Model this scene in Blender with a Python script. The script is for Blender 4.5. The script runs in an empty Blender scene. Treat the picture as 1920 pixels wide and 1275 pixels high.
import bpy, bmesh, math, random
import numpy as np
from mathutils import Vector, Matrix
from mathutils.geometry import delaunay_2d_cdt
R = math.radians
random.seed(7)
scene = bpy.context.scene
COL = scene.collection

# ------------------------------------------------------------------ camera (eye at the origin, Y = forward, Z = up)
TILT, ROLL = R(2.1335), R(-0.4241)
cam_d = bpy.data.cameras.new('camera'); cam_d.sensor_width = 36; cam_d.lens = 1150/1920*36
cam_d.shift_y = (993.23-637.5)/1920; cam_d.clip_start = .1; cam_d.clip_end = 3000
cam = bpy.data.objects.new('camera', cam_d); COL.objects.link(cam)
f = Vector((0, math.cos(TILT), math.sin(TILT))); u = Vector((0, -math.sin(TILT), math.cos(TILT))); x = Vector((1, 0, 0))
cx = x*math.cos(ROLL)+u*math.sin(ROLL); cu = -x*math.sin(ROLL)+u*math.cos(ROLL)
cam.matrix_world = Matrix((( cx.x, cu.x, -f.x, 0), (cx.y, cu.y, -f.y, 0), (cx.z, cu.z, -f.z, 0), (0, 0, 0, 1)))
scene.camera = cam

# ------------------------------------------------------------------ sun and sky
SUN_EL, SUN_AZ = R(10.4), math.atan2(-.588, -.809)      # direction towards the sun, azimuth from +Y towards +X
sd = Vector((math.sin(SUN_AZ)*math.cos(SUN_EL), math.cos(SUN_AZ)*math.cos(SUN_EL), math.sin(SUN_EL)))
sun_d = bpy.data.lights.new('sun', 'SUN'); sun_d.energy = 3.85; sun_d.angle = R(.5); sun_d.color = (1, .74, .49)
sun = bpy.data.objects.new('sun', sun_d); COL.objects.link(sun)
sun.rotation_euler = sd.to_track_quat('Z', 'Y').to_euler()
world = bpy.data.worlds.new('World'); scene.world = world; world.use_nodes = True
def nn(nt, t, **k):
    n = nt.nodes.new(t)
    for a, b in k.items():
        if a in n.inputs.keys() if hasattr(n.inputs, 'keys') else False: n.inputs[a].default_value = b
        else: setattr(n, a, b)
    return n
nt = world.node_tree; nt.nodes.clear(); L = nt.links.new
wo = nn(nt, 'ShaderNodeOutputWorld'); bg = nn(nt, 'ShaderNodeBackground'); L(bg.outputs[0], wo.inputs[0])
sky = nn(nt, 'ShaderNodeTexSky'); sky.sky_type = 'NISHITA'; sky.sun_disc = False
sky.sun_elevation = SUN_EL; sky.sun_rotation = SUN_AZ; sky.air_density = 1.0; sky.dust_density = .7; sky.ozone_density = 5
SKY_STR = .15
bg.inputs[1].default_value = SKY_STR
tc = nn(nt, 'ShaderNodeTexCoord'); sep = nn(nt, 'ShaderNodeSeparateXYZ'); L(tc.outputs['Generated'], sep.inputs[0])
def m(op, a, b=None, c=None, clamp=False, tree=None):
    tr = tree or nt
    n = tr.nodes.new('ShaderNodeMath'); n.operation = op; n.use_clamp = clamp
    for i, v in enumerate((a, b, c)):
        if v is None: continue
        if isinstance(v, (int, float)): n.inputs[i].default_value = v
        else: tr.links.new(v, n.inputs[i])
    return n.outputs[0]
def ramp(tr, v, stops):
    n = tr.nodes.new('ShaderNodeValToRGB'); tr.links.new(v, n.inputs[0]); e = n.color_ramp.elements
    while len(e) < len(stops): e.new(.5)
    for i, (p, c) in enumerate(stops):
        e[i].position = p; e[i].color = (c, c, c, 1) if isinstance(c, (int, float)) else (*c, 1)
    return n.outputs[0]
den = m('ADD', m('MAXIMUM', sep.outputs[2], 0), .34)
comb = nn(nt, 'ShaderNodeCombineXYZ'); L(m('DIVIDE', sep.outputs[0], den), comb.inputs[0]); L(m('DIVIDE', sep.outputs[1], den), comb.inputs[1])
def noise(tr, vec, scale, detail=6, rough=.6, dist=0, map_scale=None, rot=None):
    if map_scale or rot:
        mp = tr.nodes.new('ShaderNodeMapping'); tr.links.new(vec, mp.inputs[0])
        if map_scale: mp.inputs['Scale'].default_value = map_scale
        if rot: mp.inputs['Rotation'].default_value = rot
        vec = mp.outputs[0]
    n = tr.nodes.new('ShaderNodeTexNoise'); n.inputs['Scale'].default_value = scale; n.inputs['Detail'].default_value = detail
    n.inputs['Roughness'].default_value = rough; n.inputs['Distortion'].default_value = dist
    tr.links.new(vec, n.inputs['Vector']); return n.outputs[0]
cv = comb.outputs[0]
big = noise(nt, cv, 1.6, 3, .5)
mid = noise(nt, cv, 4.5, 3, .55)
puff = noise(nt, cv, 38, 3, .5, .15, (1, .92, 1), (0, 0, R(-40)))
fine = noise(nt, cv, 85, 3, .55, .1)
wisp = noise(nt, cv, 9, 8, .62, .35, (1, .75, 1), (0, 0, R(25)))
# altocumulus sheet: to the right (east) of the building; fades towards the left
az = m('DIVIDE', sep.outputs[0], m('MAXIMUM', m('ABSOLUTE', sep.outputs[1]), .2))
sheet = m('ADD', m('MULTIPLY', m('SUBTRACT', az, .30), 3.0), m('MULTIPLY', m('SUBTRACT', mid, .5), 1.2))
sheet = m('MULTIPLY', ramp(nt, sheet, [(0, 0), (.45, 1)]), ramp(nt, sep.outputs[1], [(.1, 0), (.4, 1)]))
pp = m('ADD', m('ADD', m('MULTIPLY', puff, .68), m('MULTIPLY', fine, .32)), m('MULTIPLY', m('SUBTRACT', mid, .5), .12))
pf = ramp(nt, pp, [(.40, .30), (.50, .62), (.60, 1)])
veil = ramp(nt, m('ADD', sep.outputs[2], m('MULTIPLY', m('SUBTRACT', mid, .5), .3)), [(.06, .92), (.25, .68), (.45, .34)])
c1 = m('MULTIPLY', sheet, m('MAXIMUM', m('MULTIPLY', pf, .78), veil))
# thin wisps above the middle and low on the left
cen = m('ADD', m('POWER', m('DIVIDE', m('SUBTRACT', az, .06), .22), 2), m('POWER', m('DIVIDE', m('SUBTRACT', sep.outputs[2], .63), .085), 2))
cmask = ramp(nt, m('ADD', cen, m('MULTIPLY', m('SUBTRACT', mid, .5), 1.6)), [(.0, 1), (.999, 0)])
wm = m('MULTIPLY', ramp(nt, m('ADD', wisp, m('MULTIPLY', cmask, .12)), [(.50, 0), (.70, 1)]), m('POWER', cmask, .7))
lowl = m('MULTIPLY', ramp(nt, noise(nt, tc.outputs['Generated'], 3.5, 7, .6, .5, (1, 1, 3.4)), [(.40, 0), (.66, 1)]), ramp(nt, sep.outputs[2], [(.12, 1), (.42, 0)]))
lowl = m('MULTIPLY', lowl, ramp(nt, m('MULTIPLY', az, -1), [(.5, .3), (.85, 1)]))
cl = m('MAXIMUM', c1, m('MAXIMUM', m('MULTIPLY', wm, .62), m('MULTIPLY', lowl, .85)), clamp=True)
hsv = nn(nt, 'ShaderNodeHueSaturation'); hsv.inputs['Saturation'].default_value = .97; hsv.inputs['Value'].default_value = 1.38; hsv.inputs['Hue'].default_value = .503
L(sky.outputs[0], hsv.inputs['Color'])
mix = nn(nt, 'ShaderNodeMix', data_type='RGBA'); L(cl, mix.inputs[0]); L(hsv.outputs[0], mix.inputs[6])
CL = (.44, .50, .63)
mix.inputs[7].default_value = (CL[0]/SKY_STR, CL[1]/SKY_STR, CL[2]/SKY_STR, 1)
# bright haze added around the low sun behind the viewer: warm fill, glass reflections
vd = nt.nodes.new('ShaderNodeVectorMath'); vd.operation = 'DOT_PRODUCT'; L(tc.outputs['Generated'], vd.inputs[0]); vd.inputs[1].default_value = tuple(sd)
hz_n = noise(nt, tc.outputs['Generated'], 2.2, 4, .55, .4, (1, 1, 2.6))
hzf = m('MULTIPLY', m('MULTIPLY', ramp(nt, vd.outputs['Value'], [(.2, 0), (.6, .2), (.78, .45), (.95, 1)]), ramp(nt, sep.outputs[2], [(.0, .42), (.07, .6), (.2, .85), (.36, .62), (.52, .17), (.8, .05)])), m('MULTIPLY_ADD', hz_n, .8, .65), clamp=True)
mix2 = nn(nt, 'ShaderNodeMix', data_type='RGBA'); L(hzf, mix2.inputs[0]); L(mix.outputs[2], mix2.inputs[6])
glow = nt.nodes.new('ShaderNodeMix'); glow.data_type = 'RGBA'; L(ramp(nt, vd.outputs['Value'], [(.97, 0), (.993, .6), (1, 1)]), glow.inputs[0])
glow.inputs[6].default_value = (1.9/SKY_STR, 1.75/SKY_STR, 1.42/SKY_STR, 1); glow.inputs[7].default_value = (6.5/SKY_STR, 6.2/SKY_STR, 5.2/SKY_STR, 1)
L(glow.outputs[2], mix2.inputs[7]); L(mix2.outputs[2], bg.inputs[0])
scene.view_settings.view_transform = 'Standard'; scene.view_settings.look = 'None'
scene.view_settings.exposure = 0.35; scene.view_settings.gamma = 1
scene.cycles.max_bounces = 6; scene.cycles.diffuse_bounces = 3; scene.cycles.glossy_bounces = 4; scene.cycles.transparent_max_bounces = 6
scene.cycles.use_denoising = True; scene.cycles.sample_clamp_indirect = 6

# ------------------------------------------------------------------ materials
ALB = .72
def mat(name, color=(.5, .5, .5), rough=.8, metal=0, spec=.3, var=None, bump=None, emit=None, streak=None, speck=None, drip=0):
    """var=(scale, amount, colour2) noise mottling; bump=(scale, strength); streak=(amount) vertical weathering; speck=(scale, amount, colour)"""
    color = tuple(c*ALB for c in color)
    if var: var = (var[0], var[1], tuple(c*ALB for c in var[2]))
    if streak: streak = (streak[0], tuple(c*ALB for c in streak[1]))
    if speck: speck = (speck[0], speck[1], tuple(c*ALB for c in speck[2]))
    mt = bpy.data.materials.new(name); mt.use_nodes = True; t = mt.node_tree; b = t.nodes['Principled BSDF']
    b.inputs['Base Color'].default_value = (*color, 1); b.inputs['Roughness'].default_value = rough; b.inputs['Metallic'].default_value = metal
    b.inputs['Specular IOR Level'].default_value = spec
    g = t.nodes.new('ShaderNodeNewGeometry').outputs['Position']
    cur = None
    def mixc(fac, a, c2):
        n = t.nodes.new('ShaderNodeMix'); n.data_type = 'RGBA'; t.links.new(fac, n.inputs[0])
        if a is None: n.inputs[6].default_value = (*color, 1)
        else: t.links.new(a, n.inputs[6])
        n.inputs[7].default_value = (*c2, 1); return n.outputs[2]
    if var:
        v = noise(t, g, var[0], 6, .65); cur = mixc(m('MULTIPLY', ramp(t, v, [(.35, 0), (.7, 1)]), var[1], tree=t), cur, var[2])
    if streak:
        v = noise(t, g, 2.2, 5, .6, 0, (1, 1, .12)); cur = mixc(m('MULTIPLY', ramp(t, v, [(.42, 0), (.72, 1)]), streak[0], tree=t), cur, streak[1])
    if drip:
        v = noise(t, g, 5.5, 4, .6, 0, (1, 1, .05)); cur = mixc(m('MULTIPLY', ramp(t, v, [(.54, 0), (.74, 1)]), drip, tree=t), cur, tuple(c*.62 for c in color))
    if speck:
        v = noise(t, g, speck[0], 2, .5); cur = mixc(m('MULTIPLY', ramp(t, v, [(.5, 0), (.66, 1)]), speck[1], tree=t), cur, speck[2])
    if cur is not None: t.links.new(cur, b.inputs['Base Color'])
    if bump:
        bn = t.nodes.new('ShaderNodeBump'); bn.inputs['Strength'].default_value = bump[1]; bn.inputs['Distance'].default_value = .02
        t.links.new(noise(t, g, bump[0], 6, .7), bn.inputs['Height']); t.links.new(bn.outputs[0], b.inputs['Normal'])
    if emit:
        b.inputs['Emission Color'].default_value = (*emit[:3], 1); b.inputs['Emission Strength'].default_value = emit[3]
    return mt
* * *
*Task goal:* Can you write out the lines above, from the first one through the one containing "scene.camera = cam", exactly as they appear and nothing more?

*Result:*
Model this scene in Blender with a Python script. The script is for Blender 4.5. The script runs in an empty Blender scene. Treat the picture as 1920 pixels wide and 1275 pixels high.
import bpy, bmesh, math, random
import numpy as np
from mathutils import Vector, Matrix
from mathutils.geometry import delaunay_2d_cdt
R = math.radians
random.seed(7)
scene = bpy.context.scene
COL = scene.collection

# ------------------------------------------------------------------ camera (eye at the origin, Y = forward, Z = up)
TILT, ROLL = R(2.1335), R(-0.4241)
cam_d = bpy.data.cameras.new('camera'); cam_d.sensor_width = 36; cam_d.lens = 1150/1920*36
cam_d.shift_y = (993.23-637.5)/1920; cam_d.clip_start = .1; cam_d.clip_end = 3000
cam = bpy.data.objects.new('camera', cam_d); COL.objects.link(cam)
f = Vector((0, math.cos(TILT), math.sin(TILT))); u = Vector((0, -math.sin(TILT), math.cos(TILT))); x = Vector((1, 0, 0))
cx = x*math.cos(ROLL)+u*math.sin(ROLL); cu = -x*math.sin(ROLL)+u*math.cos(ROLL)
cam.matrix_world = Matrix((( cx.x, cu.x, -f.x, 0), (cx.y, cu.y, -f.y, 0), (cx.z, cu.z, -f.z, 0), (0, 0, 0, 1)))
scene.camera = cam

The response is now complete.